Exercise description » Output the material below in its entirety, exactly as given.

Provided material »
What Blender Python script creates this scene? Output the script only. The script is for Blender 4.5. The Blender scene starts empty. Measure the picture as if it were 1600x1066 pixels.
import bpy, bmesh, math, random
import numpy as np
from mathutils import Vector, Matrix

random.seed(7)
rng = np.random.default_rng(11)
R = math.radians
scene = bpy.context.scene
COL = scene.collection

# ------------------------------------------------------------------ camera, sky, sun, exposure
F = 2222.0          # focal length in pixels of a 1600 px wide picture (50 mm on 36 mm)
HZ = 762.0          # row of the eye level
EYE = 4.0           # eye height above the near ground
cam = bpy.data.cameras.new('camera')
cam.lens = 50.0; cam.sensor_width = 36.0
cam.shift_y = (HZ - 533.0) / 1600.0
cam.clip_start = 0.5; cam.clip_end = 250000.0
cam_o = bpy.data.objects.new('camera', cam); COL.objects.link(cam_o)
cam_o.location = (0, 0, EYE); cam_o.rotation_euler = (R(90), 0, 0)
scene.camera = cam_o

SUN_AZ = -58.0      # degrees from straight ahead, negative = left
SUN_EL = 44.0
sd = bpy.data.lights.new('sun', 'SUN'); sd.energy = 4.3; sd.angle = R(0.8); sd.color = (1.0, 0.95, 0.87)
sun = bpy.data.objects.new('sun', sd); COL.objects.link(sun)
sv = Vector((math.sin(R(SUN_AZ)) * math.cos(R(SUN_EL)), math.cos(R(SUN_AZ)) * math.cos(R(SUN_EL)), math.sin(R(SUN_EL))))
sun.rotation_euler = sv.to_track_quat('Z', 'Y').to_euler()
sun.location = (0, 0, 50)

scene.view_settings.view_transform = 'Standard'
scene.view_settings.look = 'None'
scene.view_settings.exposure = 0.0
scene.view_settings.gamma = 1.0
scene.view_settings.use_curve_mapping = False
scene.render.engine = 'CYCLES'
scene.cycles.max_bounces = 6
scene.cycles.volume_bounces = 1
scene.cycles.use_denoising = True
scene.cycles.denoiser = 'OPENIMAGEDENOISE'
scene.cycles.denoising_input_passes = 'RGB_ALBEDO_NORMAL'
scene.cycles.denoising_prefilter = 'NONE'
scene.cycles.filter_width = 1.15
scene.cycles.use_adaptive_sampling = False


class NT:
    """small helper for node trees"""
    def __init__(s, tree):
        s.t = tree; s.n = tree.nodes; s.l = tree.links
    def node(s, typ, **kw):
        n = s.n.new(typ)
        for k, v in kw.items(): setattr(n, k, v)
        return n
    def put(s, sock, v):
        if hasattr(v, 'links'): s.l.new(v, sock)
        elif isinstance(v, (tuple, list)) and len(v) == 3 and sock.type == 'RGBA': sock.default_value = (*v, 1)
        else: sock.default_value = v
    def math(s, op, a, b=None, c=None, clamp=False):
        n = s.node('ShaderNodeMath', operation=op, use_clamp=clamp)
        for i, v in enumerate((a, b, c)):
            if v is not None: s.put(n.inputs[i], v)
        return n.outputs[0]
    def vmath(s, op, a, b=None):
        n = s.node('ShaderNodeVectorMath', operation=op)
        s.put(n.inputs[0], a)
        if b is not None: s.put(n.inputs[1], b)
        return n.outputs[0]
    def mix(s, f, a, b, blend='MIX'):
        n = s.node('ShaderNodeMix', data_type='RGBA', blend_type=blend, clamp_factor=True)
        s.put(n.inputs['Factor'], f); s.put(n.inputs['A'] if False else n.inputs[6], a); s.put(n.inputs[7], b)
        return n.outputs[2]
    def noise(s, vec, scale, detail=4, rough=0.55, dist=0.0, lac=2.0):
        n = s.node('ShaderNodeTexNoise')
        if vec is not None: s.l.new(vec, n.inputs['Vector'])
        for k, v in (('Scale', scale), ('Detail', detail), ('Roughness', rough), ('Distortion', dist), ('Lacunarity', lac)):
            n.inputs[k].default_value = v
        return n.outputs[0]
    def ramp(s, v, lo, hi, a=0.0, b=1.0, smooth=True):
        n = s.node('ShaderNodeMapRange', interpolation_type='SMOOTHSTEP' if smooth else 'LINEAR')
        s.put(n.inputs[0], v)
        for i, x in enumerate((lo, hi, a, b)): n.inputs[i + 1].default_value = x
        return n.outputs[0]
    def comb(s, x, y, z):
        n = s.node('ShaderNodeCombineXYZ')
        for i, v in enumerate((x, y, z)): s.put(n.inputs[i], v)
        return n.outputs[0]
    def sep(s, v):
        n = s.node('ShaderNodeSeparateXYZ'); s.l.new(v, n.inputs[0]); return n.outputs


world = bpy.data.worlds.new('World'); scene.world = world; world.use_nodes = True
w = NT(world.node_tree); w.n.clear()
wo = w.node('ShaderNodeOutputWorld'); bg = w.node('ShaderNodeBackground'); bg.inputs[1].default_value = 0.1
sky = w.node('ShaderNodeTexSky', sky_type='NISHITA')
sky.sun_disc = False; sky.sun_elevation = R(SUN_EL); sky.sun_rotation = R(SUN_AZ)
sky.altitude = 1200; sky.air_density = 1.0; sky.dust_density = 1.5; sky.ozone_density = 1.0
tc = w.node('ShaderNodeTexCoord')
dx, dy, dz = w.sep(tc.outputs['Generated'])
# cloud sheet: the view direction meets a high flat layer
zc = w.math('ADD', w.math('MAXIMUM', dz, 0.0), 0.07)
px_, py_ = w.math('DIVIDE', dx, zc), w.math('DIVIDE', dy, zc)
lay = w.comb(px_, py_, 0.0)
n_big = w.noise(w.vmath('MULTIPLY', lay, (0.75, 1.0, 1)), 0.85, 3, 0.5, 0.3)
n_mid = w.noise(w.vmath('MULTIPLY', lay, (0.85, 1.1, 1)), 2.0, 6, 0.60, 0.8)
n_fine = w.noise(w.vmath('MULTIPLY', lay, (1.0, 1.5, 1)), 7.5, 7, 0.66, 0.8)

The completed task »
What Blender Python script creates this scene? Output the script only. The script is for Blender 4.5. The Blender scene starts empty. Measure the picture as if it were 1600x1066 pixels.
import bpy, bmesh, math, random
import numpy as np
from mathutils import Vector, Matrix

random.seed(7)
rng = np.random.default_rng(11)
R = math.radians
scene = bpy.context.scene
COL = scene.collection

# ------------------------------------------------------------------ camera, sky, sun, exposure
F = 2222.0          # focal length in pixels of a 1600 px wide picture (50 mm on 36 mm)
HZ = 762.0          # row of the eye level
EYE = 4.0           # eye height above the near ground
cam = bpy.data.cameras.new('camera')
cam.lens = 50.0; cam.sensor_width = 36.0
cam.shift_y = (HZ - 533.0) / 1600.0
cam.clip_start = 0.5; cam.clip_end = 250000.0
cam_o = bpy.data.objects.new('camera', cam); COL.objects.link(cam_o)
cam_o.location = (0, 0, EYE); cam_o.rotation_euler = (R(90), 0, 0)
scene.camera = cam_o

SUN_AZ = -58.0      # degrees from straight ahead, negative = left
SUN_EL = 44.0
sd = bpy.data.lights.new('sun', 'SUN'); sd.energy = 4.3; sd.angle = R(0.8); sd.color = (1.0, 0.95, 0.87)
sun = bpy.data.objects.new('sun', sd); COL.objects.link(sun)
sv = Vector((math.sin(R(SUN_AZ)) * math.cos(R(SUN_EL)), math.cos(R(SUN_AZ)) * math.cos(R(SUN_EL)), math.sin(R(SUN_EL))))
sun.rotation_euler = sv.to_track_quat('Z', 'Y').to_euler()
sun.location = (0, 0, 50)

scene.view_settings.view_transform = 'Standard'
scene.view_settings.look = 'None'
scene.view_settings.exposure = 0.0
scene.view_settings.gamma = 1.0
scene.view_settings.use_curve_mapping = False
scene.render.engine = 'CYCLES'
scene.cycles.max_bounces = 6
scene.cycles.volume_bounces = 1
scene.cycles.use_denoising = True
scene.cycles.denoiser = 'OPENIMAGEDENOISE'
scene.cycles.denoising_input_passes = 'RGB_ALBEDO_NORMAL'
scene.cycles.denoising_prefilter = 'NONE'
scene.cycles.filter_width = 1.15
scene.cycles.use_adaptive_sampling = False


class NT:
    """small helper for node trees"""
    def __init__(s, tree):
        s.t = tree; s.n = tree.nodes; s.l = tree.links
    def node(s, typ, **kw):
        n = s.n.new(typ)
        for k, v in kw.items(): setattr(n, k, v)
        return n
    def put(s, sock, v):
        if hasattr(v, 'links'): s.l.new(v, sock)
        elif isinstance(v, (tuple, list)) and len(v) == 3 and sock.type == 'RGBA': sock.default_value = (*v, 1)
        else: sock.default_value = v
    def math(s, op, a, b=None, c=None, clamp=False):
        n = s.node('ShaderNodeMath', operation=op, use_clamp=clamp)
        for i, v in enumerate((a, b, c)):
            if v is not None: s.put(n.inputs[i], v)
        return n.outputs[0]
    def vmath(s, op, a, b=None):
        n = s.node('ShaderNodeVectorMath', operation=op)
        s.put(n.inputs[0], a)
        if b is not None: s.put(n.inputs[1], b)
        return n.outputs[0]
    def mix(s, f, a, b, blend='MIX'):
        n = s.node('ShaderNodeMix', data_type='RGBA', blend_type=blend, clamp_factor=True)
        s.put(n.inputs['Factor'], f); s.put(n.inputs['A'] if False else n.inputs[6], a); s.put(n.inputs[7], b)
        return n.outputs[2]
    def noise(s, vec, scale, detail=4, rough=0.55, dist=0.0, lac=2.0):
        n = s.node('ShaderNodeTexNoise')
        if vec is not None: s.l.new(vec, n.inputs['Vector'])
        for k, v in (('Scale', scale), ('Detail', detail), ('Roughness', rough), ('Distortion', dist), ('Lacunarity', lac)):
            n.inputs[k].default_value = v
        return n.outputs[0]
    def ramp(s, v, lo, hi, a=0.0, b=1.0, smooth=True):
        n = s.node('ShaderNodeMapRange', interpolation_type='SMOOTHSTEP' if smooth else 'LINEAR')
        s.put(n.inputs[0], v)
        for i, x in enumerate((lo, hi, a, b)): n.inputs[i + 1].default_value = x
        return n.outputs[0]
    def comb(s, x, y, z):
        n = s.node('ShaderNodeCombineXYZ')
        for i, v in enumerate((x, y, z)): s.put(n.inputs[i], v)
        return n.outputs[0]
    def sep(s, v):
        n = s.node('ShaderNodeSeparateXYZ'); s.l.new(v, n.inputs[0]); return n.outputs


world = bpy.data.worlds.new('World'); scene.world = world; world.use_nodes = True
w = NT(world.node_tree); w.n.clear()
wo = w.node('ShaderNodeOutputWorld'); bg = w.node('ShaderNodeBackground'); bg.inputs[1].default_value = 0.1
sky = w.node('ShaderNodeTexSky', sky_type='NISHITA')
sky.sun_disc = False; sky.sun_elevation = R(SUN_EL); sky.sun_rotation = R(SUN_AZ)
sky.altitude = 1200; sky.air_density = 1.0; sky.dust_density = 1.5; sky.ozone_density = 1.0
tc = w.node('ShaderNodeTexCoord')
dx, dy, dz = w.sep(tc.outputs['Generated'])
# cloud sheet: the view direction meets a high flat layer
zc = w.math('ADD', w.math('MAXIMUM', dz, 0.0), 0.07)
px_, py_ = w.math('DIVIDE', dx, zc), w.math('DIVIDE', dy, zc)
lay = w.comb(px_, py_, 0.0)
n_big = w.noise(w.vmath('MULTIPLY', lay, (0.75, 1.0, 1)), 0.85, 3, 0.5, 0.3)
n_mid = w.noise(w.vmath('MULTIPLY', lay, (0.85, 1.1, 1)), 2.0, 6, 0.60, 0.8)
n_fine = w.noise(w.vmath('MULTIPLY', lay, (1.0, 1.5, 1)), 7.5, 7, 0.66, 0.8)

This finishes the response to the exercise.